═════ DATASET EXCERPT ═════

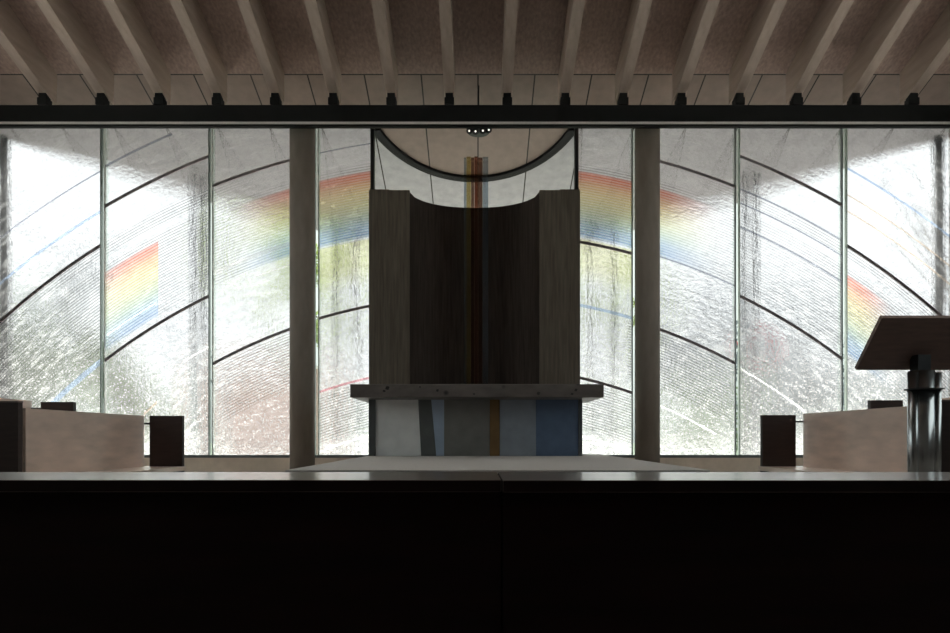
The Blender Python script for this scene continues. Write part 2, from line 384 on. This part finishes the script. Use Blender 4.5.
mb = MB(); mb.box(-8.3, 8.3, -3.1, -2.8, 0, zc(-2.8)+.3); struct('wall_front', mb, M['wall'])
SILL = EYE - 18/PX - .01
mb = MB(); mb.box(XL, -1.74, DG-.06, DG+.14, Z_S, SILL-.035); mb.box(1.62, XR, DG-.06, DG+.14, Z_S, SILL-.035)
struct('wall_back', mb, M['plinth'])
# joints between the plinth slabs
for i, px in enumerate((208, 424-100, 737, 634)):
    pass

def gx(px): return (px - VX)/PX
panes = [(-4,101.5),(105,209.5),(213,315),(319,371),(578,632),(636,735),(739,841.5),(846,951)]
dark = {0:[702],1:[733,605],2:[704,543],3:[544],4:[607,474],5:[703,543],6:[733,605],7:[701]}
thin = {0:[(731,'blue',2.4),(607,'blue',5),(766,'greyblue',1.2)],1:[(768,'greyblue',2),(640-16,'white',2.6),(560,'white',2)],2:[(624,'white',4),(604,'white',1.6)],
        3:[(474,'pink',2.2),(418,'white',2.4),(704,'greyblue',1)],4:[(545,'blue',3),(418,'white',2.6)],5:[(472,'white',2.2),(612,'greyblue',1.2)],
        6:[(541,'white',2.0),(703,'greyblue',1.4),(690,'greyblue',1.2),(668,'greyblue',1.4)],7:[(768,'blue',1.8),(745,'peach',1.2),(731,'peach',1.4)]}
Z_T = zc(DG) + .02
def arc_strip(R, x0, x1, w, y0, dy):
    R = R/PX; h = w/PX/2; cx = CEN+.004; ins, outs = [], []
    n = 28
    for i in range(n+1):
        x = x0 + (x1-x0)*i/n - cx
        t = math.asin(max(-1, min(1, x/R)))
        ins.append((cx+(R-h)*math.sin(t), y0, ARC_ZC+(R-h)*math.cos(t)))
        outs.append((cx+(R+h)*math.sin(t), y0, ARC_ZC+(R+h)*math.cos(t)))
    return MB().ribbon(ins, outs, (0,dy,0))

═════

» WHAT TO WORK ON: Transcribe the preceding listing in its entirety and with exact wording, leaving out pictures.

» CORRECT OUTPUT:
The Blender Python script for this scene continues. Write part 2, from line 384 on. This part finishes the script. Use Blender 4.5.
mb = MB(); mb.box(-8.3, 8.3, -3.1, -2.8, 0, zc(-2.8)+.3); struct('wall_front', mb, M['wall'])
SILL = EYE - 18/PX - .01
mb = MB(); mb.box(XL, -1.74, DG-.06, DG+.14, Z_S, SILL-.035); mb.box(1.62, XR, DG-.06, DG+.14, Z_S, SILL-.035)
struct('wall_back', mb, M['plinth'])
# joints between the plinth slabs
for i, px in enumerate((208, 424-100, 737, 634)):
    pass

def gx(px): return (px - VX)/PX
panes = [(-4,101.5),(105,209.5),(213,315),(319,371),(578,632),(636,735),(739,841.5),(846,951)]
dark = {0:[702],1:[733,605],2:[704,543],3:[544],4:[607,474],5:[703,543],6:[733,605],7:[701]}
thin = {0:[(731,'blue',2.4),(607,'blue',5),(766,'greyblue',1.2)],1:[(768,'greyblue',2),(640-16,'white',2.6),(560,'white',2)],2:[(624,'white',4),(604,'white',1.6)],
        3:[(474,'pink',2.2),(418,'white',2.4),(704,'greyblue',1)],4:[(545,'blue',3),(418,'white',2.6)],5:[(472,'white',2.2),(612,'greyblue',1.2)],
        6:[(541,'white',2.0),(703,'greyblue',1.4),(690,'greyblue',1.2),(668,'greyblue',1.4)],7:[(768,'blue',1.8),(745,'peach',1.2),(731,'peach',1.4)]}
Z_T = zc(DG) + .02
def arc_strip(R, x0, x1, w, y0, dy):
    R = R/PX; h = w/PX/2; cx = CEN+.004; ins, outs = [], []
    n = 28
    for i in range(n+1):
        x = x0 + (x1-x0)*i/n - cx
        t = math.asin(max(-1, min(1, x/R)))
        ins.append((cx+(R-h)*math.sin(t), y0, ARC_ZC+(R-h)*math.cos(t)))
        outs.append((cx+(R+h)*math.sin(t), y0, ARC_ZC+(R+h)*math.cos(t)))
    return MB().ribbon(ins, outs, (0,dy,0))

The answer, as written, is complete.